◆ **What to do**: Your task is to extract every line from the material below exactly.
((
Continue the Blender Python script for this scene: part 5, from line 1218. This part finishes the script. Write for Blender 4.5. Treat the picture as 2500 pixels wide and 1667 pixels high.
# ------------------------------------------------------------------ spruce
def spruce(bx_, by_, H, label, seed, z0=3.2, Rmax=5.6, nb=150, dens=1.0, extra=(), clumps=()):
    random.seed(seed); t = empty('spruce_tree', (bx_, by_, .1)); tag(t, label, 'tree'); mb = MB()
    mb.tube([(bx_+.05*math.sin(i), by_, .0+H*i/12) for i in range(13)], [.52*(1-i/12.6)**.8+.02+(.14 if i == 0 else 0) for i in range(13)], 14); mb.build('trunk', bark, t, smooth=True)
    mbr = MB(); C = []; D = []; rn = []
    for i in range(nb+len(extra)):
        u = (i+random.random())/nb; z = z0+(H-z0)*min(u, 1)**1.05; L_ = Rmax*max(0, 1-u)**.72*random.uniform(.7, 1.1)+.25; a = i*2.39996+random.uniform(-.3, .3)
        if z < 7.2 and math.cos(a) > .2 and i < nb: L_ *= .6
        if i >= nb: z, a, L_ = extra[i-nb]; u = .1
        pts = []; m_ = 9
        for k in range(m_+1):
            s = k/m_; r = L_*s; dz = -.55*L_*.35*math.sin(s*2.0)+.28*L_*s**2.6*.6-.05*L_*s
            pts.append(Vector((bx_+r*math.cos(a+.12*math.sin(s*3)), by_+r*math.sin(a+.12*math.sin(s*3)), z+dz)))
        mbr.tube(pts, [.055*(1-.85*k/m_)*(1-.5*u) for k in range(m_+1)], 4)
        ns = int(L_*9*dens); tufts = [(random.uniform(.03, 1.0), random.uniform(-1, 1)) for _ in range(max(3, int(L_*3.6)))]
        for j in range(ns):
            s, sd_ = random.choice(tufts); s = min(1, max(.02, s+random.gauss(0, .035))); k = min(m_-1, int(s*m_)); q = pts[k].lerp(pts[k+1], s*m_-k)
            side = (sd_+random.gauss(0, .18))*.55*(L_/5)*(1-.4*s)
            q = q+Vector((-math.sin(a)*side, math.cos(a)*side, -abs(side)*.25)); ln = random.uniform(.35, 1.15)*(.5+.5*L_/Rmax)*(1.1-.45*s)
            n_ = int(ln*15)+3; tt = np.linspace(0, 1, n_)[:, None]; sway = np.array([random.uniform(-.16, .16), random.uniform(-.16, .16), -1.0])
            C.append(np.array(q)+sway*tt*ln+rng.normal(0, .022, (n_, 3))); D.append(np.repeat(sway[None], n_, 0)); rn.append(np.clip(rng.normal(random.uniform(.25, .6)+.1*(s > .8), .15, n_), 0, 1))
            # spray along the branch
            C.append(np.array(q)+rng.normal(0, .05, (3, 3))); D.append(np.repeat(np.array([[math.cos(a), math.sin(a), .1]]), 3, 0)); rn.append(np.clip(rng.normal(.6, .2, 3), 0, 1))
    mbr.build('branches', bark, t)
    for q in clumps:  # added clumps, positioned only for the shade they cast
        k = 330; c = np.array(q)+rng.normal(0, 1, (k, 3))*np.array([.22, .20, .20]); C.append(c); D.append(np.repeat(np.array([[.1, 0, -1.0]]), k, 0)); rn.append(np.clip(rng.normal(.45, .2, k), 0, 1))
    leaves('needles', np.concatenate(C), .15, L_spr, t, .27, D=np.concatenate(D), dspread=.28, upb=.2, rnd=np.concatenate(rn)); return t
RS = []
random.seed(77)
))
◆ **Output below**:
Continue the Blender Python script for this scene: part 5, from line 1218. This part finishes the script. Write for Blender 4.5. Treat the picture as 2500 pixels wide and 1667 pixels high.
# ------------------------------------------------------------------ spruce
def spruce(bx_, by_, H, label, seed, z0=3.2, Rmax=5.6, nb=150, dens=1.0, extra=(), clumps=()):
    random.seed(seed); t = empty('spruce_tree', (bx_, by_, .1)); tag(t, label, 'tree'); mb = MB()
    mb.tube([(bx_+.05*math.sin(i), by_, .0+H*i/12) for i in range(13)], [.52*(1-i/12.6)**.8+.02+(.14 if i == 0 else 0) for i in range(13)], 14); mb.build('trunk', bark, t, smooth=True)
    mbr = MB(); C = []; D = []; rn = []
    for i in range(nb+len(extra)):
        u = (i+random.random())/nb; z = z0+(H-z0)*min(u, 1)**1.05; L_ = Rmax*max(0, 1-u)**.72*random.uniform(.7, 1.1)+.25; a = i*2.39996+random.uniform(-.3, .3)
        if z < 7.2 and math.cos(a) > .2 and i < nb: L_ *= .6
        if i >= nb: z, a, L_ = extra[i-nb]; u = .1
        pts = []; m_ = 9
        for k in range(m_+1):
            s = k/m_; r = L_*s; dz = -.55*L_*.35*math.sin(s*2.0)+.28*L_*s**2.6*.6-.05*L_*s
            pts.append(Vector((bx_+r*math.cos(a+.12*math.sin(s*3)), by_+r*math.sin(a+.12*math.sin(s*3)), z+dz)))
        mbr.tube(pts, [.055*(1-.85*k/m_)*(1-.5*u) for k in range(m_+1)], 4)
        ns = int(L_*9*dens); tufts = [(random.uniform(.03, 1.0), random.uniform(-1, 1)) for _ in range(max(3, int(L_*3.6)))]
        for j in range(ns):
            s, sd_ = random.choice(tufts); s = min(1, max(.02, s+random.gauss(0, .035))); k = min(m_-1, int(s*m_)); q = pts[k].lerp(pts[k+1], s*m_-k)
            side = (sd_+random.gauss(0, .18))*.55*(L_/5)*(1-.4*s)
            q = q+Vector((-math.sin(a)*side, math.cos(a)*side, -abs(side)*.25)); ln = random.uniform(.35, 1.15)*(.5+.5*L_/Rmax)*(1.1-.45*s)
            n_ = int(ln*15)+3; tt = np.linspace(0, 1, n_)[:, None]; sway = np.array([random.uniform(-.16, .16), random.uniform(-.16, .16), -1.0])
            C.append(np.array(q)+sway*tt*ln+rng.normal(0, .022, (n_, 3))); D.append(np.repeat(sway[None], n_, 0)); rn.append(np.clip(rng.normal(random.uniform(.25, .6)+.1*(s > .8), .15, n_), 0, 1))
            # spray along the branch
            C.append(np.array(q)+rng.normal(0, .05, (3, 3))); D.append(np.repeat(np.array([[math.cos(a), math.sin(a), .1]]), 3, 0)); rn.append(np.clip(rng.normal(.6, .2, 3), 0, 1))
    mbr.build('branches', bark, t)
    for q in clumps:  # added clumps, positioned only for the shade they cast
        k = 330; c = np.array(q)+rng.normal(0, 1, (k, 3))*np.array([.22, .20, .20]); C.append(c); D.append(np.repeat(np.array([[.1, 0, -1.0]]), k, 0)); rn.append(np.clip(rng.normal(.45, .2, k), 0, 1))
    leaves('needles', np.concatenate(C), .15, L_spr, t, .27, D=np.concatenate(D), dspread=.28, upb=.2, rnd=np.concatenate(rn)); return t
RS = []
random.seed(77)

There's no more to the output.